What's Tony Thinking

Is It the True Gospel?


Embedded here is the link to the audio/ video of the 3rd session of “What’s Theology Got To Do With It?” We focus on the chapters on Scripture and the Trinity.

I introduce the chapter on the Trinity, which I call “Keeping Your Balance,” with four questions which theology and theologians ask in service to the church and to the ministry/ proclamation of congregations.

  • Is it the true gospel?
  • Is it the whole gospel?
  • Is it the gospel for today?
  • What difference does it make?

These are not questions that are asked all that much today, especially the first two. Our questions tend to be more self-referential. Does the message I hear help me? Does it work for me? Do I like it?

While these more self-referential questions are understandable, they may not be the right questions or even particularly helpful ones. There’s a little of the customer is king here. Jesus, not the customer, is our king. And a strange king he is!

In addition, those of a liberal bent tend to be wary of questions of categories like true and false. We defer to “what is true for me” or “true for you.” Which leaves a vacuum when it comes to truth, a vacuum that those of a more authoritarian bent are only too happy to fill.

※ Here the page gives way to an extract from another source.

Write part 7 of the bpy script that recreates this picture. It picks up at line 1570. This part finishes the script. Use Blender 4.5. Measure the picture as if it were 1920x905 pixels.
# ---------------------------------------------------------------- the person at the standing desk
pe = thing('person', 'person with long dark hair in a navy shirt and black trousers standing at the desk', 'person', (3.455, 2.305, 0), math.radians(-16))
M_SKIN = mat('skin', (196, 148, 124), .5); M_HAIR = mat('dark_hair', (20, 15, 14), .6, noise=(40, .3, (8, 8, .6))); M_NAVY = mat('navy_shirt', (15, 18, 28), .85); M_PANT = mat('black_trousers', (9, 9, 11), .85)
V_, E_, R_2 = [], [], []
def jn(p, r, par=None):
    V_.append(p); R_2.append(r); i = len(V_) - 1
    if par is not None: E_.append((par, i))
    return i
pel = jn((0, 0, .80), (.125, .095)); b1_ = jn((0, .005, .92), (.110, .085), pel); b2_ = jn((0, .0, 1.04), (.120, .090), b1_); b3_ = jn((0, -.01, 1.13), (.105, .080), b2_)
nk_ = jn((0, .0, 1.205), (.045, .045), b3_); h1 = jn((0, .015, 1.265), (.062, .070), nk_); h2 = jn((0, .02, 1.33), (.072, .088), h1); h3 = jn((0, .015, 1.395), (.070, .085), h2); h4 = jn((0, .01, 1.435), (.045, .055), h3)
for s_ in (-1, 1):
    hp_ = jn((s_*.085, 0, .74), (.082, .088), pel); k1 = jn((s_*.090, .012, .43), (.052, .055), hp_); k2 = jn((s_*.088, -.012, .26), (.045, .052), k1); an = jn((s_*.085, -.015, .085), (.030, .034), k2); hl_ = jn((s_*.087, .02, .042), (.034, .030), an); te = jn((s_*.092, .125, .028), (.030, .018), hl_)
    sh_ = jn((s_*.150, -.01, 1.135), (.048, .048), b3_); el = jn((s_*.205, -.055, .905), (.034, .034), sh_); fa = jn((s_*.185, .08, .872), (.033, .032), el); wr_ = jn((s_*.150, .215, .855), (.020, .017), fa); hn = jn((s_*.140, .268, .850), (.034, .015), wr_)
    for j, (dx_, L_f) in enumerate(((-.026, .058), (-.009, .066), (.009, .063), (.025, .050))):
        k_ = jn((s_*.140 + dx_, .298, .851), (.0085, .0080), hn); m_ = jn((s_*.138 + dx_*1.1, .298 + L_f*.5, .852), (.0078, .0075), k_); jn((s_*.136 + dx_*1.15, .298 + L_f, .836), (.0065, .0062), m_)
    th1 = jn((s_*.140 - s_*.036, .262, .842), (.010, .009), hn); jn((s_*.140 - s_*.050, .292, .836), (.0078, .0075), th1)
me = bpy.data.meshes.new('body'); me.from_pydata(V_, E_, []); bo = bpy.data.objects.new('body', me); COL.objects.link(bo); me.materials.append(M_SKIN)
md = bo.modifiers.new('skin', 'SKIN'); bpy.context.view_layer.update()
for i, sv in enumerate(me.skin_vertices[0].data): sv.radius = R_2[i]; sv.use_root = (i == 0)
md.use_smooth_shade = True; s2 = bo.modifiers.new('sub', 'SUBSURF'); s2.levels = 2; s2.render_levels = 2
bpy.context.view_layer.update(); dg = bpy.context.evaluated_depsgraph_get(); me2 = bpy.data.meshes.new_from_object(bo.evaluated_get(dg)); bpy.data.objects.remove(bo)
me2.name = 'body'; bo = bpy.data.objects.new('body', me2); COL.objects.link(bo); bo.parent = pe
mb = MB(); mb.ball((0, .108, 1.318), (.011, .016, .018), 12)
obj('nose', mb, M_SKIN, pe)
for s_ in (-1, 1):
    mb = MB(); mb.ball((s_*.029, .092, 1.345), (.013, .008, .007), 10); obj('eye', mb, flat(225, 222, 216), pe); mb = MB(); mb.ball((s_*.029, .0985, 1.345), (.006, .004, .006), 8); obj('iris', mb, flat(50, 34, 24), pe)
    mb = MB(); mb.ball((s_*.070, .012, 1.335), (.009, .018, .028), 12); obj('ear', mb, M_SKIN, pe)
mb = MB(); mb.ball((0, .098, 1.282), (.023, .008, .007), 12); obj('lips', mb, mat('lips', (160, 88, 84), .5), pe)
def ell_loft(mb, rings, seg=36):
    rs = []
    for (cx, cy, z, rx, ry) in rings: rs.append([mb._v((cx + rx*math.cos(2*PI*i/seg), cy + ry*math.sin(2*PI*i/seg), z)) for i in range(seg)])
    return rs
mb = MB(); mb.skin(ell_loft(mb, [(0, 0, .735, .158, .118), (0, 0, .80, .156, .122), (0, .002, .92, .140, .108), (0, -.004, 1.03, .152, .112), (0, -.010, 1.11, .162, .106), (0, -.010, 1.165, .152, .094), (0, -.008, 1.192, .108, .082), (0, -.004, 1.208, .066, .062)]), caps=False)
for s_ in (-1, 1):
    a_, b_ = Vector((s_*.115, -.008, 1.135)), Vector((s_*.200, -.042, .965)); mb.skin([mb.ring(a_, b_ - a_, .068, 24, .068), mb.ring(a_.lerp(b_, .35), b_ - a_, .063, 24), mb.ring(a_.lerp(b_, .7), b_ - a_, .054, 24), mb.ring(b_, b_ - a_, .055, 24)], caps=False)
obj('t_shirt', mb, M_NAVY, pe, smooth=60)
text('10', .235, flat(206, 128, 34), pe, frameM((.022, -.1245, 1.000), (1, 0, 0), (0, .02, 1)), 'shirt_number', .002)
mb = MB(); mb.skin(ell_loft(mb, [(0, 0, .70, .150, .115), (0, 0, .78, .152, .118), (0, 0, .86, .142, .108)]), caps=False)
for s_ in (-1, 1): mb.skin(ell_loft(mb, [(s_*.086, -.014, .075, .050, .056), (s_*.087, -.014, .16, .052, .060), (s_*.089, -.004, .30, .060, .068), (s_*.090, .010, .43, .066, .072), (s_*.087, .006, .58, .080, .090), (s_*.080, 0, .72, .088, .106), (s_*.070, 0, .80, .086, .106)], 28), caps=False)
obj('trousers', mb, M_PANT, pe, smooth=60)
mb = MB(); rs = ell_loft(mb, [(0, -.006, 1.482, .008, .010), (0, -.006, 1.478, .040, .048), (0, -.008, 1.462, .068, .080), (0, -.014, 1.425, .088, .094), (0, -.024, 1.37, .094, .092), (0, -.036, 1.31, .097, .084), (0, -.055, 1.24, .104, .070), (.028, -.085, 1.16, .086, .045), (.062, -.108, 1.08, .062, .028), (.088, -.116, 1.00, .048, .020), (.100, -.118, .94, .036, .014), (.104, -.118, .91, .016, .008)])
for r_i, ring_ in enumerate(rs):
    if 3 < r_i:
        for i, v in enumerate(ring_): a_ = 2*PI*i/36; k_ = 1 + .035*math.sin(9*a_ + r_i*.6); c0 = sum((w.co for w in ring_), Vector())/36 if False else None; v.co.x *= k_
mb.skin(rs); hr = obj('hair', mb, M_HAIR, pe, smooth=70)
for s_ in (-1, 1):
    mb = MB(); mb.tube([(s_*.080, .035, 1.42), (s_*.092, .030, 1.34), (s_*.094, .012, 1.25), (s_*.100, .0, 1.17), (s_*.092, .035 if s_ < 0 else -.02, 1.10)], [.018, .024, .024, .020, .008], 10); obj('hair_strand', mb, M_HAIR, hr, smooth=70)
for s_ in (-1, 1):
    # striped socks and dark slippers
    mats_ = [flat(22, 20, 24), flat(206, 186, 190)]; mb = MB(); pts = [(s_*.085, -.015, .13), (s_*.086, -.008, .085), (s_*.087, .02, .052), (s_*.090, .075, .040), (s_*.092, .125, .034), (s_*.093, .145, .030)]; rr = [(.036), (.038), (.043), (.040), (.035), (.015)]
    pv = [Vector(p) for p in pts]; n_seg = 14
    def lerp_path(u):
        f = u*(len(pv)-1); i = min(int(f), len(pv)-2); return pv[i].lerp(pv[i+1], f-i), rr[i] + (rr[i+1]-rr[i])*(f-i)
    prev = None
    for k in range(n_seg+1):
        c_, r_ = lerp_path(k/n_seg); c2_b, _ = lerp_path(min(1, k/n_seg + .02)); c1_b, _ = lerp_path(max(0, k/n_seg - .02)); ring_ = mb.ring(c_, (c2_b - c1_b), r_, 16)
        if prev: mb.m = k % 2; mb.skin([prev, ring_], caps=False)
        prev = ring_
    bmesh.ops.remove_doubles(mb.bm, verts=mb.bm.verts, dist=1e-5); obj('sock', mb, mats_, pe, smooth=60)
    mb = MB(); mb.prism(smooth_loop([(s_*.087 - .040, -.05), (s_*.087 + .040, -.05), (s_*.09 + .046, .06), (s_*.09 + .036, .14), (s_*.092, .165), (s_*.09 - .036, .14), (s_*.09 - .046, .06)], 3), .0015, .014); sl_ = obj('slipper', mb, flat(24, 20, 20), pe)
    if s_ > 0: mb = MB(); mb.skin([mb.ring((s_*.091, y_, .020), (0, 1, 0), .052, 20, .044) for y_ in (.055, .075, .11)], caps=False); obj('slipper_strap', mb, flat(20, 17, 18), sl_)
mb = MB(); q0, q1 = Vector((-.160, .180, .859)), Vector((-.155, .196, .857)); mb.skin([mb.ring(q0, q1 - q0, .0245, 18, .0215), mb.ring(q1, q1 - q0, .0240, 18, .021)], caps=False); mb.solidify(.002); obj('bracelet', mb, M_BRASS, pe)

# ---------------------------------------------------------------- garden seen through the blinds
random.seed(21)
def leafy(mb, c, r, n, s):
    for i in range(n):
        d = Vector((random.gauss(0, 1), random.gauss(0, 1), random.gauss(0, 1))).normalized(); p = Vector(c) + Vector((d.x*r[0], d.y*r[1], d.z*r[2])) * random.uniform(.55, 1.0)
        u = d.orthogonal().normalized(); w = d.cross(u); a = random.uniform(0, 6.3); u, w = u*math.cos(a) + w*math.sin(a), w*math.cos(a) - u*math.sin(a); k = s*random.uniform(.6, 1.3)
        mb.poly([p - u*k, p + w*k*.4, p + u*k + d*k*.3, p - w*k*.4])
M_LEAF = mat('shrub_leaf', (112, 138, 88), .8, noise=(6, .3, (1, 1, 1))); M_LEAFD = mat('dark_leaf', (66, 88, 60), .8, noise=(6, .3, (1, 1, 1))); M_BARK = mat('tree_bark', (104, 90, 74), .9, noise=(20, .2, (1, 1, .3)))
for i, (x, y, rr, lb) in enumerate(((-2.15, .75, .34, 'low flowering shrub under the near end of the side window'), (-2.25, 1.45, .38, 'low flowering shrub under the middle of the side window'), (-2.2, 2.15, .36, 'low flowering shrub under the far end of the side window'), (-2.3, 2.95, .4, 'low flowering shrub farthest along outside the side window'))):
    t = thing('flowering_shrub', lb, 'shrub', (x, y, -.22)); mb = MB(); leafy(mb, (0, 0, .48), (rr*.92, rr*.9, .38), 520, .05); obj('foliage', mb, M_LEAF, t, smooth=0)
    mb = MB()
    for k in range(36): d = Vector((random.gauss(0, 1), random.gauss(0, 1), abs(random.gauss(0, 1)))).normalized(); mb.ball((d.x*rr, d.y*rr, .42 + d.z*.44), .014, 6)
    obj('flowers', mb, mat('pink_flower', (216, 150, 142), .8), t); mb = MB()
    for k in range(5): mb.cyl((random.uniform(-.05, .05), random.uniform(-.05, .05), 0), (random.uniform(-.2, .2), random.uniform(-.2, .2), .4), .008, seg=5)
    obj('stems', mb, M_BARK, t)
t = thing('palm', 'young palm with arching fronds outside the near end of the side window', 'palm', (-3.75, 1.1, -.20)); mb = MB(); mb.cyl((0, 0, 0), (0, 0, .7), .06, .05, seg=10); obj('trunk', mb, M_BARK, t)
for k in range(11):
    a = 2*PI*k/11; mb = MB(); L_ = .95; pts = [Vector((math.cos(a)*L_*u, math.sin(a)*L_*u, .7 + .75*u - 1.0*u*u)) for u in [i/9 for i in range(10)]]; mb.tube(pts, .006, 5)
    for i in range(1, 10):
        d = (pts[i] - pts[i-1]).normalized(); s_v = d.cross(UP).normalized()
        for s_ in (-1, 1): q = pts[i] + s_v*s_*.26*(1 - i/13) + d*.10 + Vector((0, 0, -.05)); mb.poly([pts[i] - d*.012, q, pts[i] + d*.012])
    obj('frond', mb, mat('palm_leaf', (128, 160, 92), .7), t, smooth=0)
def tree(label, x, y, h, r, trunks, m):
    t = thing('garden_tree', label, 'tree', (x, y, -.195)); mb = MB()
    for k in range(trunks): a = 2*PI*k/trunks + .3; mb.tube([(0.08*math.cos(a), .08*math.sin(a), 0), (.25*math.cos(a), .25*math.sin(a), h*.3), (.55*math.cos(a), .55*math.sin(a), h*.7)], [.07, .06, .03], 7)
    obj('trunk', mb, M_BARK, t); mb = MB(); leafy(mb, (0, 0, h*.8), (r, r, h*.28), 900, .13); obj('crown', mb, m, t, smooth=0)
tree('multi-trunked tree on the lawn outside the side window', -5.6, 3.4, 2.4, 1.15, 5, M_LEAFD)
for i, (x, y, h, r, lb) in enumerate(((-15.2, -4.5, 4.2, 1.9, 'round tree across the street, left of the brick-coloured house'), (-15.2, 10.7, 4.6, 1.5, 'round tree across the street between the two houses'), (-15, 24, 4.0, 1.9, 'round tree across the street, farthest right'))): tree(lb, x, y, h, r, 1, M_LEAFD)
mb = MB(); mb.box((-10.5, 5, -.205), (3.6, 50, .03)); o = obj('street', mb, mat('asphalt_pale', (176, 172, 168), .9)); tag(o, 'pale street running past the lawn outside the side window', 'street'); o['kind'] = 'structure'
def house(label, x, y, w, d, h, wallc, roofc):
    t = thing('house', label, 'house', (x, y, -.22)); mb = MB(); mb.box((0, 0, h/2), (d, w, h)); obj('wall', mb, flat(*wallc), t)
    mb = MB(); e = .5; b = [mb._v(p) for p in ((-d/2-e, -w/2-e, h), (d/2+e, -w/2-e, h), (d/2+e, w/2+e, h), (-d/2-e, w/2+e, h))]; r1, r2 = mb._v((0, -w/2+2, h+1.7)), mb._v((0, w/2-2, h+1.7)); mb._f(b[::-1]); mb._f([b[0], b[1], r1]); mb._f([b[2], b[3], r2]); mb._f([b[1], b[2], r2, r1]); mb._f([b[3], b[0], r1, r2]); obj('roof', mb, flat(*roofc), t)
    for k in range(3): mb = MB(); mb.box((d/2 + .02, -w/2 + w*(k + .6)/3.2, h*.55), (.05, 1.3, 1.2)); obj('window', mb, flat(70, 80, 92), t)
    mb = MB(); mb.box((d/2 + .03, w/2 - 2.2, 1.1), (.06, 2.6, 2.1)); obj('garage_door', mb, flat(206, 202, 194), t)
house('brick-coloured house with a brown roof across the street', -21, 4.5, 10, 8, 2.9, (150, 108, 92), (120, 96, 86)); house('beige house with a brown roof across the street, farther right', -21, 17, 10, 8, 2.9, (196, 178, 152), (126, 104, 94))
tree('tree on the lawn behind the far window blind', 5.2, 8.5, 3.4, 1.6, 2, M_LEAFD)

Today’s most prevalent false gospel tends to be the one we have mentioned on several occasions in these webinar sessions, Pelagianism. So named for the British monk, Pelagius, who argued that human beings attain salvation by their own good works and the application of their will. Augustine called that “cruel optimism.”

Pelagian assumptions then lead to questions like, “How can you say that a really good person of another faith won’t get into heaven?” “You’re telling me Gandhi won’t go to heaven?” Notice that such questions assume that one’s eternal destiny is based on how good or bad you are in your mortal life.

Popular, but not the gospel. The true gospel is the gospel of grace — God’s one-way love. We are saved — in this life or for a life to come — by God’s mercy and God’s grace poured out in Jesus Christ for sinners and to break the powers of Sin and Evil.

If you’re up for a fuller exploration of this, in relation to Ben Franklin and his virtues project, check out this beautiful article from Mockingbird.

The church is thus not “the good people,” but in Francis Spufford’s line, “the international league of the guilty.” We gather as those who know our need of grace and forgiveness. We gather like those in recovery movements who know we are people who have hurt ourselves and others, but that this is not the last word. As I quoted from a hymn a couple weeks ago,

“Ever since by faith I saw the stream
Thy flowing wounds supply
Redeeming love has been my theme
And shall be till I die
And shall be till I die
And shall be till I die
Redeeming love has been my theme
And shall be till I die
Wash all my sins away
Wash all my sins away
Redeeming love has been my theme
And shall be till I die”
Such a gospel is offensive to those who believe themselves to be the good people, who are without sin and are the righteous. Oh, we may have a blemish or two, but nothing serious. Nothing like those other, really awful people, the _____  (fill in the blank).
Note that the false gospel of works and self-salvation immediately divides the world into the good people and the bad people. Which is sort at the base of, well, almost everything these days: Blue and Red, Left and Right, Liberal and Conservative, enlightened/ deplorable, etc. so on and so forth.
The gospel of grace, on the other hand, helps us to see that every last one of us, as Paul puts it in Romans, falls short of the glory of God, that we all stand in need of mercy. We all need a Savior. Good news: we have one! Again, an embarrassing and an offensive claim to those who are pretty much sure they’ve “got this.”
To me it isn’t good news to tell people all the stuff they must do in order to be acceptable to God. It is good news to hear that our sins have been washed away, that we are forgiven and can live as forgiven people, who seek to be gracious to others as God has been gracious to us.
In this third session, the emphasis is more on the second of the four questions, it is the whole gospel? I examine various “unitarianisms,” the raising of a partial truth to the status of the whole truth. As I’ve said before that is the nature of a heresy. There’s some truth there. It becomes a heresy when we say it is the whole truth, the final truth and the only and complete answer.
I’ll send along the video of this week’s (May 15) session when I get it. We focused on God as Creator and Human Sin this past Monday, again looks at how they have practical meaning in the life of a healthy congregation.